**** Input

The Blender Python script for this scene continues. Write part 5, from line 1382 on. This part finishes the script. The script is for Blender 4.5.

********
**** Input

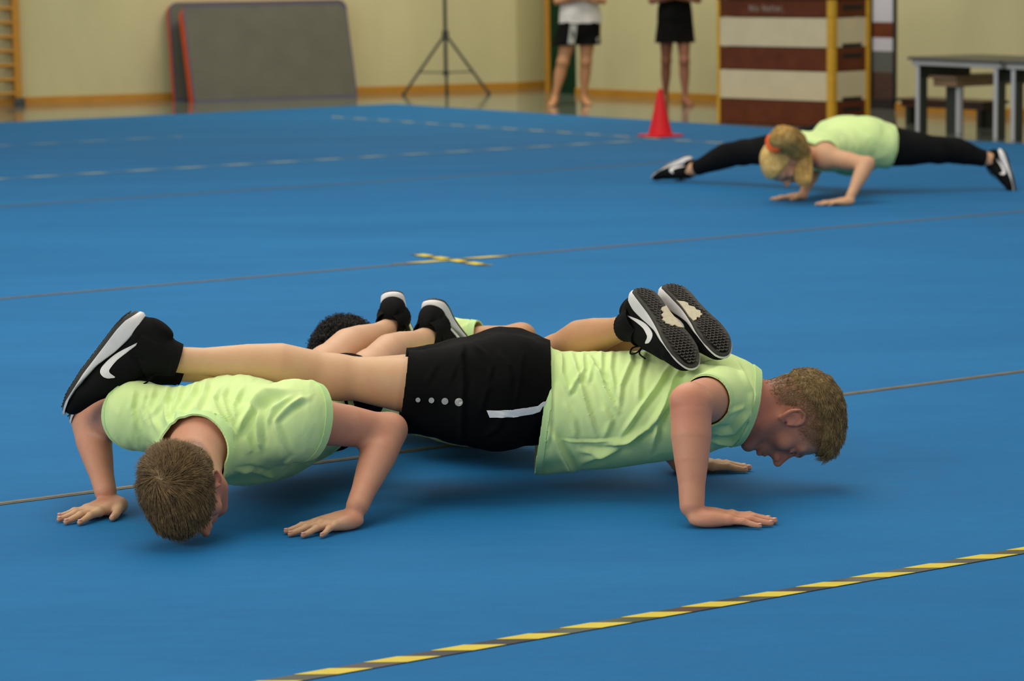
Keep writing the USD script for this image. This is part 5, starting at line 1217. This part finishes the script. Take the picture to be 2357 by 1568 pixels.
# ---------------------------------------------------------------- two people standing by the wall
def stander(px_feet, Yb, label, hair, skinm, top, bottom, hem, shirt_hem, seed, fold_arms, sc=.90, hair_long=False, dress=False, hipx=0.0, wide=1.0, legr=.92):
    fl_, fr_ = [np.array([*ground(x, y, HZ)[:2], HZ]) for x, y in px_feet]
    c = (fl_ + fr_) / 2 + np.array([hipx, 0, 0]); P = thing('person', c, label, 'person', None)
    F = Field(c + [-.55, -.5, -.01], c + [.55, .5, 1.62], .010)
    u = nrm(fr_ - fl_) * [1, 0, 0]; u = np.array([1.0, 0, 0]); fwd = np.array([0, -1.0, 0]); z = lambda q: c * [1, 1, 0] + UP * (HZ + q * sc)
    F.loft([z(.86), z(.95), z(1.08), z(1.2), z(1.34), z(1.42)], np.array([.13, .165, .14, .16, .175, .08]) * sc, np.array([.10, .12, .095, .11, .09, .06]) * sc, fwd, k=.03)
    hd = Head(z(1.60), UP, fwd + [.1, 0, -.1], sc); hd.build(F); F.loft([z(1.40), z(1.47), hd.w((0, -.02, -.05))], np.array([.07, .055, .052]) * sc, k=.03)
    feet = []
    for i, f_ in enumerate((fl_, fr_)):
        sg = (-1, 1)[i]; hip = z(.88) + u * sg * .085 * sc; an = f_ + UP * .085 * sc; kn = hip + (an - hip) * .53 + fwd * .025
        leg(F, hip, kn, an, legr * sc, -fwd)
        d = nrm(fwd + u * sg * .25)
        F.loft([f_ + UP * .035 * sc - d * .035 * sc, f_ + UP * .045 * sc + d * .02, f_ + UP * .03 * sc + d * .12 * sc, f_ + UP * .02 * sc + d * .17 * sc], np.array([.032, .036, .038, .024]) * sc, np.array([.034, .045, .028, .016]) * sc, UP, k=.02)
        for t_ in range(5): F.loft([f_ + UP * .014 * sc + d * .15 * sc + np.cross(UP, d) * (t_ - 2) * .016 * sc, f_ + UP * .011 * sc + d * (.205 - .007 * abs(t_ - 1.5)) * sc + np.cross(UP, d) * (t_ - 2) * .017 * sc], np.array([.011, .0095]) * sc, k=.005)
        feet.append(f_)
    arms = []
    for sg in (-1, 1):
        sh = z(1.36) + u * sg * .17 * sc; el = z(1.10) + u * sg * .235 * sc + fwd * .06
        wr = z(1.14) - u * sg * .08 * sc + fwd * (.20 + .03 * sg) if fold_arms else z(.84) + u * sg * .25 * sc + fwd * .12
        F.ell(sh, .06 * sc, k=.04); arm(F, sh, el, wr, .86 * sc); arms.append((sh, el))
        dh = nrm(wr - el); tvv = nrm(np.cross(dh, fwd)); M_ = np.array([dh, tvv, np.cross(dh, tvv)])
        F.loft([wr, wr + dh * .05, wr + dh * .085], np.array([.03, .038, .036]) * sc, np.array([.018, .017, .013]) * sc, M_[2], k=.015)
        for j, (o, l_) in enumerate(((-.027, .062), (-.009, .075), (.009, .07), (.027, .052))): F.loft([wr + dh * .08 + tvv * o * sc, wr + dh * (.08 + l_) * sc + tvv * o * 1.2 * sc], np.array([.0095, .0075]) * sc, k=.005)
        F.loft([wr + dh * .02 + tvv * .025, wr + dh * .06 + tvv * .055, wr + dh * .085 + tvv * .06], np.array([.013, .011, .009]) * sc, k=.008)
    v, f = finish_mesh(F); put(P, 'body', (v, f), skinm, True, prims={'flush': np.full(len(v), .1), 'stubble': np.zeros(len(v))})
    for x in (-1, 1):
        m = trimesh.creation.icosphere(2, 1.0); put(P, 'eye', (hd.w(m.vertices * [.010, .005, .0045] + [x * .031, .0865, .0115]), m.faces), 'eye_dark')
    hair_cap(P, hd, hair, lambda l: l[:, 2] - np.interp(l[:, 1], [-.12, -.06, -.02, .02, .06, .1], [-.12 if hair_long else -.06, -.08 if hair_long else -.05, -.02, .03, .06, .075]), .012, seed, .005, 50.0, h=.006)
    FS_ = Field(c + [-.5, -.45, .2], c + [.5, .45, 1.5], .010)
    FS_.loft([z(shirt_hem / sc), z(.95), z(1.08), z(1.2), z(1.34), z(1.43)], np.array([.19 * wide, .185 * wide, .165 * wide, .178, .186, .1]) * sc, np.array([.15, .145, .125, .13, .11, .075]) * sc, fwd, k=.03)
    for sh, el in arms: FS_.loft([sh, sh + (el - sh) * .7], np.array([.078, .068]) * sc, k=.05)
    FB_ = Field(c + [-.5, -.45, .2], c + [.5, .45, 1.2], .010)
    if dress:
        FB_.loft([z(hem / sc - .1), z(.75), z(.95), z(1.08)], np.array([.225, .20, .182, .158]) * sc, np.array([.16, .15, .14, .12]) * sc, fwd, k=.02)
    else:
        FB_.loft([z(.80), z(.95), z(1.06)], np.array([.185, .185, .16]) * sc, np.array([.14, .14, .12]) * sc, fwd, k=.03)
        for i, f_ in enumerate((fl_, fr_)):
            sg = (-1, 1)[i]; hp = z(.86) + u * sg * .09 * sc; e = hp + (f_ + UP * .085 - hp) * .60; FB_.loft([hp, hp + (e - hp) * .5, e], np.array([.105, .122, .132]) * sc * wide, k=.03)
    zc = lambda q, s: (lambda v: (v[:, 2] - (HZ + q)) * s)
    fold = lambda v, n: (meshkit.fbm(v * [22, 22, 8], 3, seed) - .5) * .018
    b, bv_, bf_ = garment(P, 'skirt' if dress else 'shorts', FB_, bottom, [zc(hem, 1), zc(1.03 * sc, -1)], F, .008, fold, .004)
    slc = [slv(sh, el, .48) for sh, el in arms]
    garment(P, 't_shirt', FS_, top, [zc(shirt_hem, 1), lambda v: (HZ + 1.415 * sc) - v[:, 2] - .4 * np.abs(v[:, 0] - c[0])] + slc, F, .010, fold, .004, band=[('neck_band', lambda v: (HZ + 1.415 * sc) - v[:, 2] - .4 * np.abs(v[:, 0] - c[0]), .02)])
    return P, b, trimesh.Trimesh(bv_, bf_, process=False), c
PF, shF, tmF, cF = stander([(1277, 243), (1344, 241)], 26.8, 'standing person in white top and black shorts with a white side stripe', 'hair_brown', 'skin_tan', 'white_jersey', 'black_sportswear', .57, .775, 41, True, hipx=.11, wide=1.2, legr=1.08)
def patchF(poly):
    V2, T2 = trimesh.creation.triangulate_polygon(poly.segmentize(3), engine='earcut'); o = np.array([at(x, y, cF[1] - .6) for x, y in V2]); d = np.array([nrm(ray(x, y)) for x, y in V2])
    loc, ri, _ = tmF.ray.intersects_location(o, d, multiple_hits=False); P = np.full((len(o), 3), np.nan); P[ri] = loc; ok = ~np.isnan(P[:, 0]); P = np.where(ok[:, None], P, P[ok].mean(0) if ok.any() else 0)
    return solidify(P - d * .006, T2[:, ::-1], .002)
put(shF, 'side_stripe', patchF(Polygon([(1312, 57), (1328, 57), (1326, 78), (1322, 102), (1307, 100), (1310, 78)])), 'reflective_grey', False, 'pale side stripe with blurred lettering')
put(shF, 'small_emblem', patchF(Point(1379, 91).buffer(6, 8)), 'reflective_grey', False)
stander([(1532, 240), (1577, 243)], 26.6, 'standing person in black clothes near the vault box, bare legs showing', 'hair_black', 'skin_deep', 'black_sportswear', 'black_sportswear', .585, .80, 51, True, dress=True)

********

* Set task
Show every line of the records above that contains the word "script".

* Result
The Blender Python script for this scene continues. Write part 5, from line 1382 on. This part finishes the script. The script is for Blender 4.5.
Keep writing the USD script for this image. This is part 5, starting at line 1217. This part finishes the script. Take the picture to be 2357 by 1568 pixels.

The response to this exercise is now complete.